Begin Entries

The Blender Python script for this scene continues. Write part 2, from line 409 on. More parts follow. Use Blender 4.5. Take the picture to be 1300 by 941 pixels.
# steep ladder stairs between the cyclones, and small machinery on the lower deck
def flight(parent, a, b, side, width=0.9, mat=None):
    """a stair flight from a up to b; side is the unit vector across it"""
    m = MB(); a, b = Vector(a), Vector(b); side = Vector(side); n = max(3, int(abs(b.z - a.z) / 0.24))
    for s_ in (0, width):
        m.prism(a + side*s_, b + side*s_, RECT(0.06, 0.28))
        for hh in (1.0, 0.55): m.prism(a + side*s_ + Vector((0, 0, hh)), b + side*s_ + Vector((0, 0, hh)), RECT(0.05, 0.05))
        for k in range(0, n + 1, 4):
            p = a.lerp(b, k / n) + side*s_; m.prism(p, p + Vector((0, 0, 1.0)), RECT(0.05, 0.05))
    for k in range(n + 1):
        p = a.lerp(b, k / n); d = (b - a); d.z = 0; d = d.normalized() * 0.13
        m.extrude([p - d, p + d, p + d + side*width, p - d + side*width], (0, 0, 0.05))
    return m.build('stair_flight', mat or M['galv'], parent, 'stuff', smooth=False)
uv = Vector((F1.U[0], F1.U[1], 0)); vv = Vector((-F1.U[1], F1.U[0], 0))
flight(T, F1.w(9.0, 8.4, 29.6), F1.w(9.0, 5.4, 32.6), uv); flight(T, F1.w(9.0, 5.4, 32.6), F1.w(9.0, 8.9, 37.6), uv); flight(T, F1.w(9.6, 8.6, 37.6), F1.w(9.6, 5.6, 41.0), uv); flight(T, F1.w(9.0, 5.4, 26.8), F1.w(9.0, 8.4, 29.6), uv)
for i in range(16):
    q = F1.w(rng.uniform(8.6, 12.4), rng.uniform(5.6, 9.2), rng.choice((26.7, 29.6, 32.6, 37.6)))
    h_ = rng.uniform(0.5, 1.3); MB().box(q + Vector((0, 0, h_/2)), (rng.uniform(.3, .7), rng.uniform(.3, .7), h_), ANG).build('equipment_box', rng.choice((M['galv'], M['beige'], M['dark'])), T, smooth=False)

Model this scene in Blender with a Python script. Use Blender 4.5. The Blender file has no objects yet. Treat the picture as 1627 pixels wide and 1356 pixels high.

End Entries

## Exercise objective
Copy every record exactly, with nothing added or dropped.

## Solution for this task
The Blender Python script for this scene continues. Write part 2, from line 409 on. More parts follow. Use Blender 4.5. Take the picture to be 1300 by 941 pixels.
# steep ladder stairs between the cyclones, and small machinery on the lower deck
def flight(parent, a, b, side, width=0.9, mat=None):
    """a stair flight from a up to b; side is the unit vector across it"""
    m = MB(); a, b = Vector(a), Vector(b); side = Vector(side); n = max(3, int(abs(b.z - a.z) / 0.24))
    for s_ in (0, width):
        m.prism(a + side*s_, b + side*s_, RECT(0.06, 0.28))
        for hh in (1.0, 0.55): m.prism(a + side*s_ + Vector((0, 0, hh)), b + side*s_ + Vector((0, 0, hh)), RECT(0.05, 0.05))
        for k in range(0, n + 1, 4):
            p = a.lerp(b, k / n) + side*s_; m.prism(p, p + Vector((0, 0, 1.0)), RECT(0.05, 0.05))
    for k in range(n + 1):
        p = a.lerp(b, k / n); d = (b - a); d.z = 0; d = d.normalized() * 0.13
        m.extrude([p - d, p + d, p + d + side*width, p - d + side*width], (0, 0, 0.05))
    return m.build('stair_flight', mat or M['galv'], parent, 'stuff', smooth=False)
uv = Vector((F1.U[0], F1.U[1], 0)); vv = Vector((-F1.U[1], F1.U[0], 0))
flight(T, F1.w(9.0, 8.4, 29.6), F1.w(9.0, 5.4, 32.6), uv); flight(T, F1.w(9.0, 5.4, 32.6), F1.w(9.0, 8.9, 37.6), uv); flight(T, F1.w(9.6, 8.6, 37.6), F1.w(9.6, 5.6, 41.0), uv); flight(T, F1.w(9.0, 5.4, 26.8), F1.w(9.0, 8.4, 29.6), uv)
for i in range(16):
    q = F1.w(rng.uniform(8.6, 12.4), rng.uniform(5.6, 9.2), rng.choice((26.7, 29.6, 32.6, 37.6)))
    h_ = rng.uniform(0.5, 1.3); MB().box(q + Vector((0, 0, h_/2)), (rng.uniform(.3, .7), rng.uniform(.3, .7), h_), ANG).build('equipment_box', rng.choice((M['galv'], M['beige'], M['dark'])), T, smooth=False)

Model this scene in Blender with a Python script. Use Blender 4.5. The Blender file has no objects yet. Treat the picture as 1627 pixels wide and 1356 pixels high.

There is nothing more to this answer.